In the light of the Government's dreadful experience in Aden, is it not thoroughly irresponsible of the Prime Minister to back up a policy which now announces, virtually, the date on which we are to leave Singapore?

The Prime Minister

We were right to announce the date on which we are leaving Aden, and the one lesson which more than half of the House at least has learned—the one which we enunciated in Opposition—is that one cannot stay in a base where one is not wanted or tolerated by the local population. It is a recipe for violence. It is a recipe for great waste of national resources.

Mr. Heath

Is the Prime Minister telling the House that the Prime Ministers of Singapore and Malaysia have asked the British Government to get out? There can be no greater misrepresentation than that.

The Prime Minister

The right hon. Gentleman is getting very excited about this. His hon. Friend the Member for St. Albans (Mr. Goodhew) referred to the difficulties in Aden, and I replied in terms of Aden. The position of the Prime Ministers of Malaysia and Singapore is well known. Of course, they would like us to stay with a large base there. What we are promising them is the help which they need, which they cannot supply for themselves but which we can give them. It is really not a sensible policy for our resources—the right hon. Gentleman will realise this—for us to provide ground troops in areas where the Malaysians, for example, can provide their own and then have to go to all the enormous cost of providing air cover to protect the base and the rest. That is a nonsensical defence policy.

Mr. Heath

The Prime Minister confirms that the withdrawal from Singapore and Malaysia which he has announced for the middle 1970s is not at the wish of the Governments.
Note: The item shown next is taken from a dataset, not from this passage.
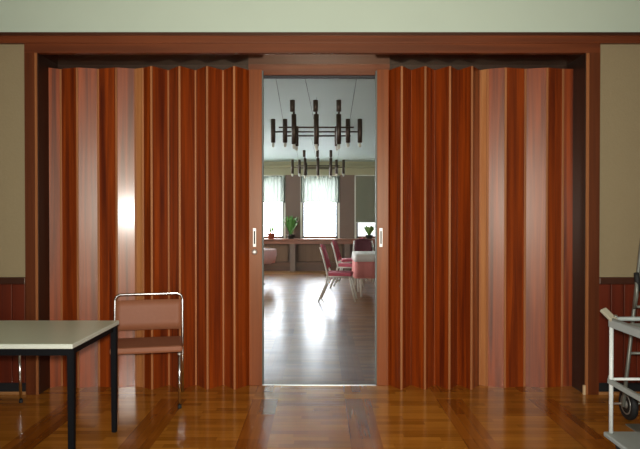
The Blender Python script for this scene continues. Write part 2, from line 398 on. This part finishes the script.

The position is not untenable for us. It is entirely the present British Government's decision, and, as a result, are not the Government now losing all their influence for the future in the Far East?

The Prime Minister

The right hon. Gentleman is quite wrong. It is the decision of the British Government, and it is the right decision, too. It is the British Government's duty to weigh the pressures and advice of our friends, whether in the Commonwealth or our allies. It does not mean that, at great cost to this country, which we cannot afford and which does not make up a viable defence policy, we should stay there even if our friends want us.